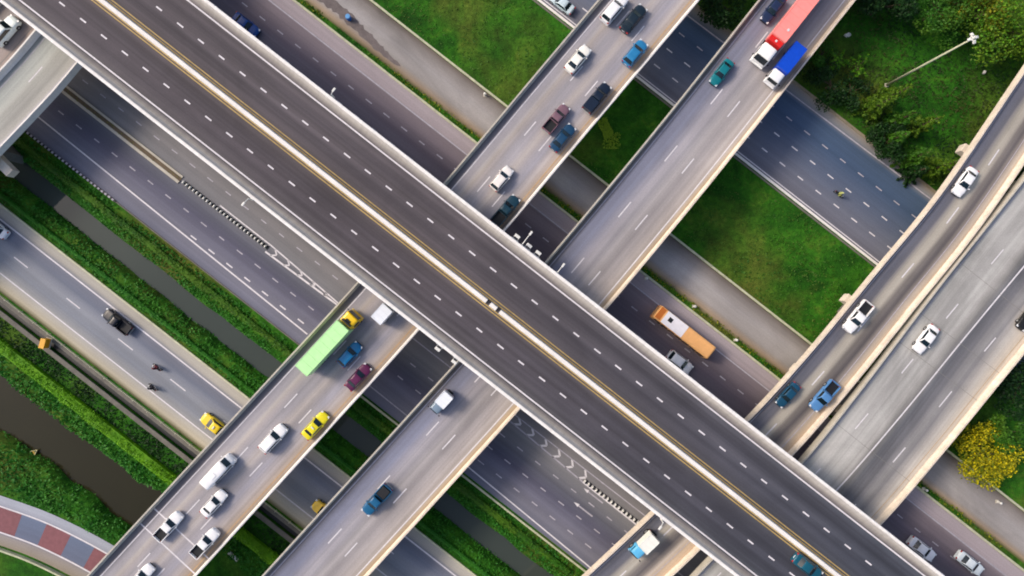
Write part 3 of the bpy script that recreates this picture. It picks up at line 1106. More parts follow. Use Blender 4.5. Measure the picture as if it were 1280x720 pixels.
# lamps and sign brackets on the outside of the viaduct parapets
def via_bracket(px, py, side, label, kind, arm=1.4):
    """side +1: north east parapet, -1: south west parapet"""
    z = Z_TOP
    edge = (160 - 110.4) * (CAM_Z - z - 0.9) / FPX if side > 0 else (-2 - 110.4) * (CAM_Z - z - 0.9) / FPX
    t = TM(px, py, z + 0.5)
    c = AP(t, edge)
    rz = -TH + (math.pi / 2 if side > 0 else -math.pi / 2)
    if kind == 'lamp':
        e = empty('street_lamp', (c.x, c.y, z - 0.2), rz)
        tag(e, label, 'street lamp', 'lamps bracketed to the viaduct')
        mb = MB()
        mb.box((0.06, 0, 0.3), (0.12, 0.5, 0.6))
        mb.build('bracket', M['white_steel'], e, 0.02)
        mb = MB()
        mb.tube((0.2, 0, 0.1), (0.2, 0, 1.5), 0.08, 0.07, 8)
        mb.tube((0.2, 0, 1.5), (arm, 0, 1.75), 0.06, 0.05, 8)
        mb.tube((0.05, 0, 0.25), (0.28, 0, 0.25), 0.06, 0.06, 8)
        mb.build('pole', M['white_steel'], e)
        mb = MB()
        mb.box((arm + 0.25, 0, 1.76), (0.6, 0.28, 0.14))
        mb.build('lamp_head', M['white_steel'], e, 0.05)
    else:
        e = empty('sign_bracket', (c.x, c.y, z - 0.2), rz)
        tag(e, label, 'bracket', 'white steel brackets outside the viaduct')
        mb = MB()
        mb.box((0.08, 0, 0.35), (0.16, 1.2, 0.5))
        mb.box((0.4, -0.35, 0.3), (0.6, 0.1, 0.12))
        mb.box((0.4, 0.35, 0.3), (0.6, 0.1, 0.12))
        mb.build('support_arm', M['steel'], e, 0.02)
        mb = MB()
        mb.box((0.62, 0, 0.45), (0.4, 0.8, 0.4))
        mb.build('junction_box', M['white_steel'], e, 0.05)
    return e
via_bracket(647, 295, 1, 'white bracket on the viaduct edge nearest the ramp with the orange line', 'bracket')
via_bracket(660, 309, 1, 'white bracket under a thin lamp arm, middle of three on the viaduct edge', 'bracket')
via_bracket(670, 320, 1, 'white bracket on the viaduct edge nearest the middle ramp', 'bracket')
via_bracket(655, 303, 1, 'thin white lamp arm above the dark road between two ramps', 'lamp', 1.7)
via_bracket(697, 340, 1, 'white lamp leaning over the lanes of the middle ramp', 'lamp', 1.0)
via_bracket(415, 122, 1, 'white lamp on the viaduct edge beside the frontage road', 'lamp', 0.6)
via_bracket(318, 244, -1, 'white lamp on the viaduct edge near the white chevrons', 'lamp', 0.9)
via_bracket(552, 430, -1, 'white bracket over the dark road on the left viaduct edge', 'bracket')
via_bracket(573, 446, -1, 'white bracket at the corner where the middle ramp passes below', 'bracket')
via_bracket(829, 648, -1, 'white lamp on the viaduct edge above the blue cabbed box van', 'lamp', 0.7)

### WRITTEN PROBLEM
Skipping the pictures, transcribe each line above exactly as it appears.

### SOLUTION TO THIS PROBLEM
Write part 3 of the bpy script that recreates this picture. It picks up at line 1106. More parts follow. Use Blender 4.5. Measure the picture as if it were 1280x720 pixels.
# lamps and sign brackets on the outside of the viaduct parapets
def via_bracket(px, py, side, label, kind, arm=1.4):
    """side +1: north east parapet, -1: south west parapet"""
    z = Z_TOP
    edge = (160 - 110.4) * (CAM_Z - z - 0.9) / FPX if side > 0 else (-2 - 110.4) * (CAM_Z - z - 0.9) / FPX
    t = TM(px, py, z + 0.5)
    c = AP(t, edge)
    rz = -TH + (math.pi / 2 if side > 0 else -math.pi / 2)
    if kind == 'lamp':
        e = empty('street_lamp', (c.x, c.y, z - 0.2), rz)
        tag(e, label, 'street lamp', 'lamps bracketed to the viaduct')
        mb = MB()
        mb.box((0.06, 0, 0.3), (0.12, 0.5, 0.6))
        mb.build('bracket', M['white_steel'], e, 0.02)
        mb = MB()
        mb.tube((0.2, 0, 0.1), (0.2, 0, 1.5), 0.08, 0.07, 8)
        mb.tube((0.2, 0, 1.5), (arm, 0, 1.75), 0.06, 0.05, 8)
        mb.tube((0.05, 0, 0.25), (0.28, 0, 0.25), 0.06, 0.06, 8)
        mb.build('pole', M['white_steel'], e)
        mb = MB()
        mb.box((arm + 0.25, 0, 1.76), (0.6, 0.28, 0.14))
        mb.build('lamp_head', M['white_steel'], e, 0.05)
    else:
        e = empty('sign_bracket', (c.x, c.y, z - 0.2), rz)
        tag(e, label, 'bracket', 'white steel brackets outside the viaduct')
        mb = MB()
        mb.box((0.08, 0, 0.35), (0.16, 1.2, 0.5))
        mb.box((0.4, -0.35, 0.3), (0.6, 0.1, 0.12))
        mb.box((0.4, 0.35, 0.3), (0.6, 0.1, 0.12))
        mb.build('support_arm', M['steel'], e, 0.02)
        mb = MB()
        mb.box((0.62, 0, 0.45), (0.4, 0.8, 0.4))
        mb.build('junction_box', M['white_steel'], e, 0.05)
    return e
via_bracket(647, 295, 1, 'white bracket on the viaduct edge nearest the ramp with the orange line', 'bracket')
via_bracket(660, 309, 1, 'white bracket under a thin lamp arm, middle of three on the viaduct edge', 'bracket')
via_bracket(670, 320, 1, 'white bracket on the viaduct edge nearest the middle ramp', 'bracket')
via_bracket(655, 303, 1, 'thin white lamp arm above the dark road between two ramps', 'lamp', 1.7)
via_bracket(697, 340, 1, 'white lamp leaning over the lanes of the middle ramp', 'lamp', 1.0)
via_bracket(415, 122, 1, 'white lamp on the viaduct edge beside the frontage road', 'lamp', 0.6)
via_bracket(318, 244, -1, 'white lamp on the viaduct edge near the white chevrons', 'lamp', 0.9)
via_bracket(552, 430, -1, 'white bracket over the dark road on the left viaduct edge', 'bracket')
via_bracket(573, 446, -1, 'white bracket at the corner where the middle ramp passes below', 'bracket')
via_bracket(829, 648, -1, 'white lamp on the viaduct edge above the blue cabbed box van', 'lamp', 0.7)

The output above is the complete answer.